Short exercise
Copy out the listing that follows exactly, dropping every picture.

────────

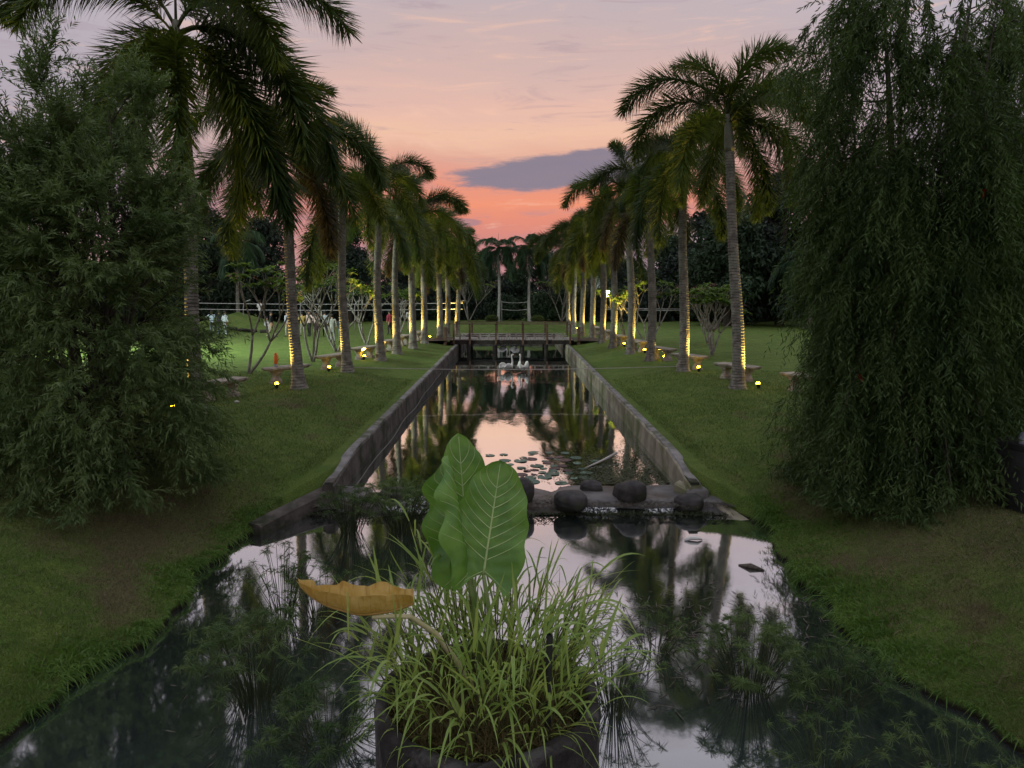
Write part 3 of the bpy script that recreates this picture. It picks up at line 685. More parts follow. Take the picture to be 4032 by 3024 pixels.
BENCH = {'left': [(-8.05, 19.4, 68), (-7.3, 22.9, 62), (-6.83, 27.0, 70), (-6.37, 30.6, 74), (-6.12, 34.6, 78), (-5.85, 38.2, 84), (-5.6, 42.5, 88)],
         'right': [(8.5, 20.3, 112), (7.45, 23.4, 118), (6.75, 26.9, 115), (6.4, 30.3, 110), (6.1, 34.3, 104), (5.9, 38.6, 100), (5.75, 43., 96), (5.6, 47.5, 93)]}
for side, rows in BENCH.items():
    for i, (x, y, a) in enumerate(rows):
        z = ground_z(x, y); b = empty('stone_bench', (x, y, z - .01), R(a), f'{ORD[i]} cast stone bench along the {side} row of palms', 'bench', 'stone benches along the palm rows')
        b.scale = (1.12, 1.1, 1.12); obj('seat', SEAT, b)
        for sx in (-.42, .42): obj('leg', LEG, b, (sx, 0, 0))
# orange vacuum flask on the second left bench
m_or = M_solid('orange_flask', (.60, .13, .01), (.72, .19, .02), 9., .35, .5); m_steel = M_solid('grey_flask', (.28, .32, .36), (.38, .42, .46), 9., .3, .5)
fl = empty('vacuum_flask', (-7.52, 22.52, ground_z(-7.5, 22.5) + .525), 0, 'orange vacuum flask standing on second left bench', 'flask')
mb = MB(); mb.lathe([(.055, .0), (.06, .01), (.06, .10), (.058, .105)], 16); mb.build('base', m_steel, fl, True)
mb = MB(); mb.lathe([(.06, .105), (.062, .12), (.062, .34), (.05, .37), (.04, .38)], 16); mb.build('body', m_or, fl, True)
mb = MB(); mb.lathe([(.042, .38), (.045, .39), (.045, .43), (.02, .455), (.012, .475), (.003, .48)], 16); mb.build('lid', m_or, fl, True)
mb = MB(); mb.tube([(.055, 0, .36), (.10, 0, .35), (.11, 0, .28), (.062, 0, .22)], .010, 6); mb.build('handle', m_or, fl, True)
mb = MB(); mb.tube([(0, 0, .03), (.05, .01, .035), (.11, .0, .03)], [.03, .04, .025], 7); o = mb.build('litter', m_white, None, True); o.location = (-7.35, 18.6, ground_z(-7.35, 18.6)); tag(o, 'small crumpled white paper on grass by nearest left bench', 'litter')

# ------------------------------------------------------------------ frangipani shrubs
def frangipani(x, y, H, seed, label, flower=m_pink, nfl=4, stems=2, spread=.5, leaf=.40, first=None):
    r = random.Random(seed); root = empty('frangipani', (x, y, ground_z(x, y)), 0, label, 'shrub', 'frangipani shrubs behind the benches')
    mb = MB(); tips = []
    def grow(p, d, L, rad, depth):
        n = 5; pts = [p]; dd = d.copy()
        for j in range(n):
            dd = (dd + Vector((r.uniform(-.1, .1), r.uniform(-.1, .1), .06))).normalized(); pts.append(pts[-1] + dd*L/n)
        mb.tube([tuple(q) for q in pts], list(np.linspace(rad, rad*.72, n+1)), 7)
        if depth == 0: tips.append((pts[-1], dd)); return
        k = 2 if r.random() < .6 else 3; a0 = r.uniform(0, 6.28)
        for q in range(k):
            a = a0 + q*6.283/k + r.uniform(-.4, .4); nd = (dd + Vector((math.cos(a), math.sin(a), .15))*r.uniform(.5, .8)).normalized()
            grow(pts[-1], nd, L*r.uniform(.6, .85), rad*.68, depth-1)
    ds = first or [(math.cos(a)*spread, math.sin(a)*spread, 1) for a in [r.uniform(0, 6.28) + k*2.4 for k in range(stems)]]
    for d in ds: grow(Vector((0, 0, -.05)), Vector(d).normalized(), H*.40, .055, 3)
    mb.build('trunk', m_plubark, root, True)
    parts = []
    for p, d in tips:
        n = 13; a = np.arange(n)*2.4 + r.random()*6; e = np.linspace(.1, 1.0, n); base = np.tile(np.array(p), (n, 1)) - np.outer(np.linspace(0, .16, n), np.array(d))
        D = nrm(np.stack([np.cos(a), np.sin(a), e*1.5 - .35], 1)); S = nrm(np.cross(D, np.array([[0, 0, 1.]])))
        parts.append(blades(base, D, S, leaf*np.array([r.uniform(.7, 1.1) for _ in range(n)]), leaf*.30, .25, .58))
    V, T = cat_soup(parts); obj('crown', trimesh('crown', V, T, m_pluleaf), root)
    for p, d in r.sample(tips, min(nfl, len(tips))):
        fb = []; 
        for q in range(14):
            c = np.array(p) + np.array(d)*.16 + np.array([r.gauss(0, .08), r.gauss(0, .08), r.gauss(0, .05)]); a = np.arange(5)*1.2566 + r.random()
            D = nrm(np.stack([np.cos(a), np.sin(a), np.full(5, .45)], 1)); S = nrm(np.cross(D, np.array([[0, 0, 1.]]))); fb.append(blades(np.tile(c, (5, 1)), D, S, .055, .034, .1, .6))
        V, T = cat_soup(fb); obj('flower', trimesh('flower', V, T, flower), root)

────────

Result
Write part 3 of the bpy script that recreates this picture. It picks up at line 685. More parts follow. Take the picture to be 4032 by 3024 pixels.
BENCH = {'left': [(-8.05, 19.4, 68), (-7.3, 22.9, 62), (-6.83, 27.0, 70), (-6.37, 30.6, 74), (-6.12, 34.6, 78), (-5.85, 38.2, 84), (-5.6, 42.5, 88)],
         'right': [(8.5, 20.3, 112), (7.45, 23.4, 118), (6.75, 26.9, 115), (6.4, 30.3, 110), (6.1, 34.3, 104), (5.9, 38.6, 100), (5.75, 43., 96), (5.6, 47.5, 93)]}
for side, rows in BENCH.items():
    for i, (x, y, a) in enumerate(rows):
        z = ground_z(x, y); b = empty('stone_bench', (x, y, z - .01), R(a), f'{ORD[i]} cast stone bench along the {side} row of palms', 'bench', 'stone benches along the palm rows')
        b.scale = (1.12, 1.1, 1.12); obj('seat', SEAT, b)
        for sx in (-.42, .42): obj('leg', LEG, b, (sx, 0, 0))
# orange vacuum flask on the second left bench
m_or = M_solid('orange_flask', (.60, .13, .01), (.72, .19, .02), 9., .35, .5); m_steel = M_solid('grey_flask', (.28, .32, .36), (.38, .42, .46), 9., .3, .5)
fl = empty('vacuum_flask', (-7.52, 22.52, ground_z(-7.5, 22.5) + .525), 0, 'orange vacuum flask standing on second left bench', 'flask')
mb = MB(); mb.lathe([(.055, .0), (.06, .01), (.06, .10), (.058, .105)], 16); mb.build('base', m_steel, fl, True)
mb = MB(); mb.lathe([(.06, .105), (.062, .12), (.062, .34), (.05, .37), (.04, .38)], 16); mb.build('body', m_or, fl, True)
mb = MB(); mb.lathe([(.042, .38), (.045, .39), (.045, .43), (.02, .455), (.012, .475), (.003, .48)], 16); mb.build('lid', m_or, fl, True)
mb = MB(); mb.tube([(.055, 0, .36), (.10, 0, .35), (.11, 0, .28), (.062, 0, .22)], .010, 6); mb.build('handle', m_or, fl, True)
mb = MB(); mb.tube([(0, 0, .03), (.05, .01, .035), (.11, .0, .03)], [.03, .04, .025], 7); o = mb.build('litter', m_white, None, True); o.location = (-7.35, 18.6, ground_z(-7.35, 18.6)); tag(o, 'small crumpled white paper on grass by nearest left bench', 'litter')

# ------------------------------------------------------------------ frangipani shrubs
def frangipani(x, y, H, seed, label, flower=m_pink, nfl=4, stems=2, spread=.5, leaf=.40, first=None):
    r = random.Random(seed); root = empty('frangipani', (x, y, ground_z(x, y)), 0, label, 'shrub', 'frangipani shrubs behind the benches')
    mb = MB(); tips = []
    def grow(p, d, L, rad, depth):
        n = 5; pts = [p]; dd = d.copy()
        for j in range(n):
            dd = (dd + Vector((r.uniform(-.1, .1), r.uniform(-.1, .1), .06))).normalized(); pts.append(pts[-1] + dd*L/n)
        mb.tube([tuple(q) for q in pts], list(np.linspace(rad, rad*.72, n+1)), 7)
        if depth == 0: tips.append((pts[-1], dd)); return
        k = 2 if r.random() < .6 else 3; a0 = r.uniform(0, 6.28)
        for q in range(k):
            a = a0 + q*6.283/k + r.uniform(-.4, .4); nd = (dd + Vector((math.cos(a), math.sin(a), .15))*r.uniform(.5, .8)).normalized()
            grow(pts[-1], nd, L*r.uniform(.6, .85), rad*.68, depth-1)
    ds = first or [(math.cos(a)*spread, math.sin(a)*spread, 1) for a in [r.uniform(0, 6.28) + k*2.4 for k in range(stems)]]
    for d in ds: grow(Vector((0, 0, -.05)), Vector(d).normalized(), H*.40, .055, 3)
    mb.build('trunk', m_plubark, root, True)
    parts = []
    for p, d in tips:
        n = 13; a = np.arange(n)*2.4 + r.random()*6; e = np.linspace(.1, 1.0, n); base = np.tile(np.array(p), (n, 1)) - np.outer(np.linspace(0, .16, n), np.array(d))
        D = nrm(np.stack([np.cos(a), np.sin(a), e*1.5 - .35], 1)); S = nrm(np.cross(D, np.array([[0, 0, 1.]])))
        parts.append(blades(base, D, S, leaf*np.array([r.uniform(.7, 1.1) for _ in range(n)]), leaf*.30, .25, .58))
    V, T = cat_soup(parts); obj('crown', trimesh('crown', V, T, m_pluleaf), root)
    for p, d in r.sample(tips, min(nfl, len(tips))):
        fb = []; 
        for q in range(14):
            c = np.array(p) + np.array(d)*.16 + np.array([r.gauss(0, .08), r.gauss(0, .08), r.gauss(0, .05)]); a = np.arange(5)*1.2566 + r.random()
            D = nrm(np.stack([np.cos(a), np.sin(a), np.full(5, .45)], 1)); S = nrm(np.cross(D, np.array([[0, 0, 1.]]))); fb.append(blades(np.tile(c, (5, 1)), D, S, .055, .034, .1, .6))
        V, T = cat_soup(fb); obj('flower', trimesh('flower', V, T, flower), root)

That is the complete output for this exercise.